Tanya Gold Tanya Gold

Sexy time

issue 16 June 2012

Nick Clegg and sex. What doesn’t the dude know about it — he told Piers Morgan he had slept with ‘no more than 30 people’? He recently took his wife, Miriam González Durántez, the best of the political wives (no interviews, no photoshoots and their kid is called something like Zorro) to the ‘sexiest’ restaurant in London, as a reward for letting George Osborne telephone the house. It’s called Clos Maggiore, it is in Covent Garden and it has been open for 11 years. (Not a sexy age, 11, but bear with me). I’m not sure a restaurant can actually be sexy but PRs think everything is sexy — spoons, Utterly Butterly, Nick Clegg. So sexy, says the Times, and gave Clos Maggiore an award for sexiness. Top Table called it Most Romantic Restaurant 2011 — runner-up.

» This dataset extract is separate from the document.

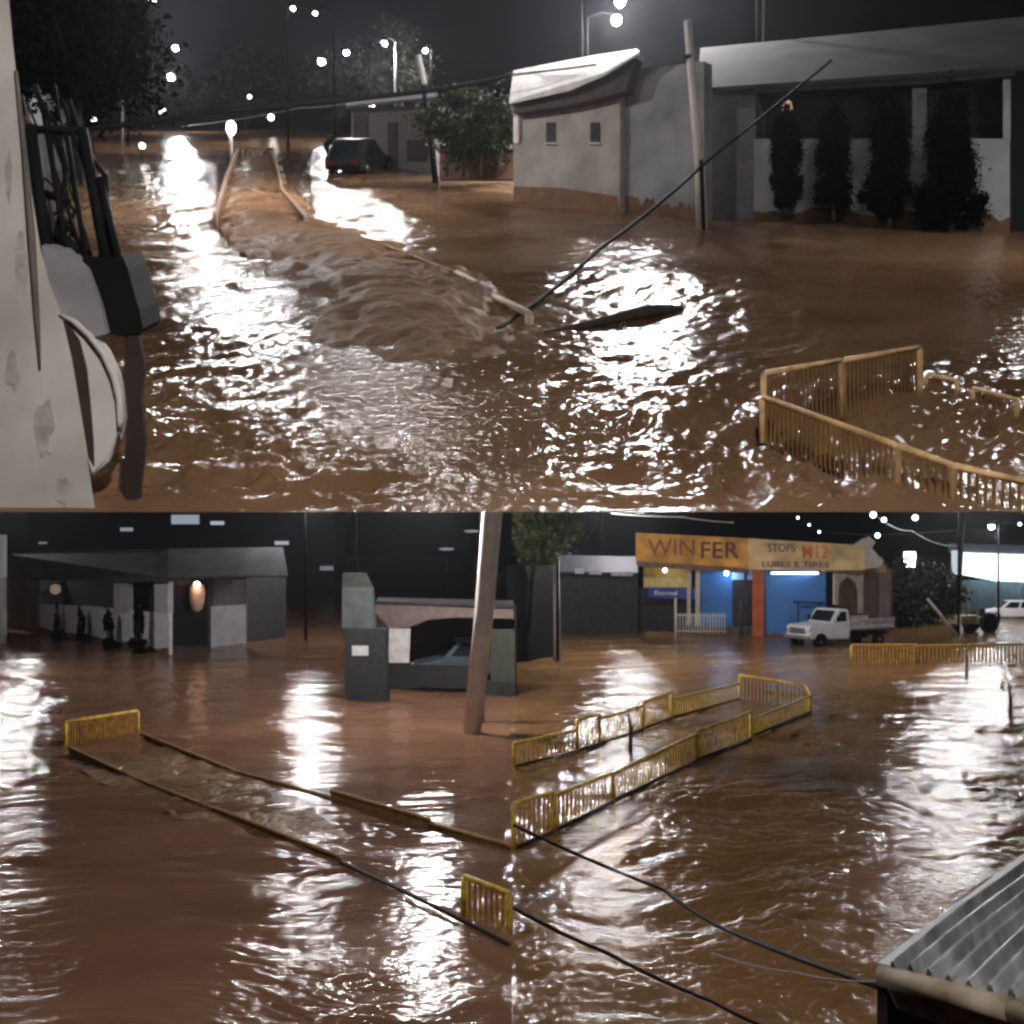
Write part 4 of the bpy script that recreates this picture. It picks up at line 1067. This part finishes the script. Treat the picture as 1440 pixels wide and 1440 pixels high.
# ------------------------------------------------------------------ overhead cables and string lamps
cable('pale overhead cable above the yellow sign', [P(860, 722, 52), P(960, 727, 52), P(1032, 735, 52)], .035, M_galv, sag=.05)
cable('pale overhead cable right of the cream sign', [P(1236, 728, 50), P(1282, 746, 50), P(1345, 768, 50)], .03, M_galv, sag=.2)
cable('dark overhead cable with string lamps above the cream sign', [P(1060, 700, 48), P(1140, 742, 48), P(1235, 752, 48), P(1440, 735, 48)], .02, M_darkmetal, sag=.1)
for k, (x, y, r_, lab) in enumerate([(1122, 728, .05, 'faint string lamp, first one left over the cream sign'), (1138, 738, .045, 'faint string lamp, second from the left over the cream sign'), (1152, 748, .05, 'faint string lamp just above the cream sign'), (1228, 724, .14, 'string lamp at the top edge over the urn'), (1243, 731, .11, 'string lamp a little right of the one over the urn'), (1234, 753, .11, 'string lamp right beside the sign ornament'), (1287, 728, .13, 'oblong string lamp over the flood lamp'), (1434, 737, .07, 'small string lamp at the right edge')]):
    p = P(x, y, 48)
    t_ = Thing('string_lamp', lab, 'lamp', p, group='string lamps over the street')
    t_.add('socket', MB().tube([p + Vector((0, 0, r_ * .8)), p + Vector((0, 0, r_ * .8 + .12))], .025, n=6), M_darkmetal)
    t_.add('bulb', MB().ball(p, r_), G_dim2)
cable('black cable crossing the lower water from the middle seam', [P(722, 1160, 10), P(935, 1252, 10.5), P(1010, 1302, 9), P(1250, 1392, 5.3)], .018, M_black, sag=.02)
cable('black cable crossing the bottom of the water from the middle seam', [P(722, 1276, 8.5), P(850, 1338, 8.8), P(1000, 1408, 9), P(1120, 1462, 9)], .017, M_black, sag=.02)
cable('thin pale cable running to the sheet roof corner', [P(1000, 1340, 8), P(1120, 1368, 6.5), P(1245, 1380, 5.2)], .006, mat('pale_cable', (.35, .28, .24), .7), sag=.02)
# ------------------------------------------------------------------ railings
g = 'yellow railings of the median'
railing('yellow baluster railing on the far side of the median, with steps', [(L(723, 1080), L(812, 1058), .64), (L(812, 1058), L(843, 1049), .92), (L(843, 1049), L(904, 1027), .78), (L(904, 1027), L(944, 1011), (.9, .9)), (L(945, 1011), L(1040, 984), (.66, .62))], M_yellow, spacing=.19, r=.042, bal_r=.018)
railing('tall curved yellow railing end closing the median', [(L(1040, 984), L(1092, 992), (.95, .92)), (L(1092, 992), L(1133, 998), (.92, .85)), (L(1133, 998), L(1140, 1003), (.85, .62))], M_yellow, spacing=.16, r=.04, bal_r=.008, base_bar=False)
railing('yellow baluster railing on the near side of the median, with steps', [(L(1139, 1003), L(1058, 1037), (.6, .56)), (L(1056, 1041), L(980, 1071), (.86, .82)), (L(980, 1071), L(862, 1130), (.76, .68)), (L(862, 1130), L(780, 1171), (.7, .76)), (L(778, 1172), L(723, 1196), (.85, .9))], M_yellow, spacing=.17, r=.042, bal_r=.018)
railing('ochre railing half under water beyond the truck', [(L(1197, 936), L(1290, 930), (1.0, .85)), (L(1290, 930), L(1440, 926), (.8, .75))], M_ochre, spacing=.22, r=.06, bal_r=.05, base_bar=False)
# saplings on the median
for x, yb, yt, lab in ((886, 1058, 996, 'thin bare sapling standing in the median water'), (1359, 950, 905, 'thin bare sapling in the bright water at the right'), (1420, 1008, 960, 'bent leafless sapling near the right edge of the water')):
    b = L(x, yb); h = (yb - yt) * b.y / F
    t_ = Thing('sapling', lab, 'sapling', b)
    t_.add('stem', MB().tube([b - Vector((0, 0, .2)), b + Vector((.03, 0, h * .5)), b + Vector((-.05, 0, h))], [.06, .045, .02], n=6).tube([b + Vector((.03, 0, h * .5)), b + Vector((.3, .1, h * .8))], [.025, .01], n=5), M_bark)
    t_.add('leaves', foliage(MB(), b + Vector((0, 0, h * .9)), (.3, .25, .3), 40, .05, int(x), 8), M_leaf)
# ------------------------------------------------------------------ corrugated sheet roof at the lower right corner
A = P(1250, 1366, 5.2); Bq = P(1424, 1412, 4.6)          # eave
C = P(1520, 1150, 9.5); Dq = P(1660, 1165, 8.2)
th = Thing('sheet_roof', 'grey corrugated sheet roof with a rusty gutter in the lower right corner', 'roof', A)
e1 = (Bq - A); up = (C - A)
nrm = e1.cross(up).normalized()
if nrm.z < 0: nrm = -nrm
nx, ny = 170, 30
rb = MB(); grid = []
for j in range(ny + 1):
    v = j / ny; row = []
    for i in range(nx + 1):
        u = i / nx * 2.4
        ridge = math.sin(u / 2.4 * 2 * math.pi * 15)
        zz = .055 * max(-.3, ridge) ** 1 + .006 * math.sin(u * 7 + v * 5) + .012 * math.sin(v * 9 + u * 2)
        row.append(rb.bm.verts.new(A + e1 * u + up * v + nrm * zz))
    grid.append(row)
for j in range(ny):
    for i in range(nx):
        f = rb.bm.faces.new((grid[j][i], grid[j][i + 1], grid[j + 1][i + 1], grid[j + 1][i])); f.smooth = True
bmesh.ops.solidify(rb.bm, geom=list(rb.bm.faces), thickness=.006)
M_zinc = mat('wet_zinc', (.75, .8, .86), .3, metal=.3, var=.75, scale=3.2, stretch=(1.6, .35, 1), bump=.08)
th.add('sheet', rb, M_zinc)
th.add('verge_flashing', MB().prism([A - e1 * .1, A + e1 * .02, C + e1 * .02, C - e1 * .06], nrm * .03), mat('pale_flashing', (.42, .45, .44), .5))
gt = MB(); gt.tube([A - e1 * .06 - Vector((0, 0, .03)), Bq + e1 * .0 - Vector((0, 0, .03))], [.055, .06], n=12); gt.tube([Bq - Vector((0, 0, .03)), Bq + e1 * 1.2 - Vector((0, 0, .03))], [.06, .065], n=12)
th.add('gutter', gt, mat('rusty_gutter', (.34, .28, .2), .7, var=.5, scale=5, dirt=(.12, .07, .035)))
th.add('fascia_board', MB().prism([A + Vector((0, .05, -.08)), Bq + e1 * 1.2 + Vector((0, .05, -.09)), Bq + e1 * 1.2 + Vector((0, .05, -.26)), A + e1 * .12 + Vector((0, .05, -.2))], Vector((0, .03, 0))), mat('worn_board', (.42, .38, .33), .8, var=.6, scale=7, dirt=(.08, .05, .04)))
th.add('house_wall', MB().prism([A + e1 * .15 + Vector((0, .25, -.1)), Bq + e1 * 1.2 + Vector((0, .25, -.1)), Bq + e1 * 1.2 + Vector((0, .25, -4)), A + e1 * .15 + Vector((0, .25, -4))], Vector((0, .15, 0))), M_black)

Is this a trend? The leaders of the coalition are always going on dates, shrieking their sexual normality; it is a policy. Austerity is sexy, goes this argument, like the Blitz; there was so much sex in the Blitz, the other half of London fell over. David Cameron took Samantha to Oslo Court, the Jewish grandmother restaurant, because Dave doesn’t know you can’t be sexy near a breaded fish and that at Oslo Court on any one night you have to sing ‘Happy Birthday’ 48 times and watch an aneurysm. I suppose if he dined in Cut or Scott’s people would think he didn’t care about the po-ar; it would be the foodie equivalent of that Angry Birds game he was always playing until his special adviser kicked it out of his hand and screamed ‘Focus!’

Clos Maggiore is in a Victorian terrace off Covent Garden piazza, not too far from the soap shops, the bag shops and the over-shiny opera house. Covent Garden is a department store selling tourist tat, with too many pizza joints and broken-hearted street performers; tourists like it because the air won’t actually kill them, like it does in Leicester Square. Clos Maggiore is, says the PR babble, ‘influenced by the stylish country inns of Provence and Tuscany’, which are, I want to point out, in two different countries. Obviously the English have no indigenous sexiness so we have borrowed some from the French and the Italians; it is a dirty invasion. The ground floor has a conservatory at the back, and there is a fire and a retractable roof — a London fairy bower for affluent face-munching couples. This is the sexy bit and we aren’t in it. We are upstairs, in a room for 16, most of whom are having birthday parties.

It is certainly a very effective restaurant — the waiters are smiling, the cutlery is sparkling, the service is swift; maybe Clos Maggiore could run the NHS? A points out that the table-clothes graze the floor, for privacy. Then he realises that some of the spirits are from the cellar of the Duke of Windsor, at £35 a shot. Are we still calling David and Wallis a love story? I thought revisionists have decided they were Nazi-loving sexual deviants, who had too many face-lifts to be sexy.

And the food? It is the lunch menu, obviously — £22.50 for three courses, and £26.50 if you want half a bottle of wine. The gravlax is thick — a little too thick, and juicy — and the scallops mate uneasily with tomato. The pork, though, is a wonder, sitting in a pile of peas with truffle mashed potato, and the tagliatelle with wild mushrooms kicks Bella Italia in the face.

It is, I think, quite a sexy restaurant. Not very sexy, but sexy-ish: to paraphrase Dr Evil, it is the Diet Coke of sexy, the pot-plant of sexy, the — well — coalition government of sexy. If you really want to seduce, try the Savoy Grill at 10 p.m.

Clos Maggiore, 33 King Street, London WC2E 8JD, tel: 020 7379 9696.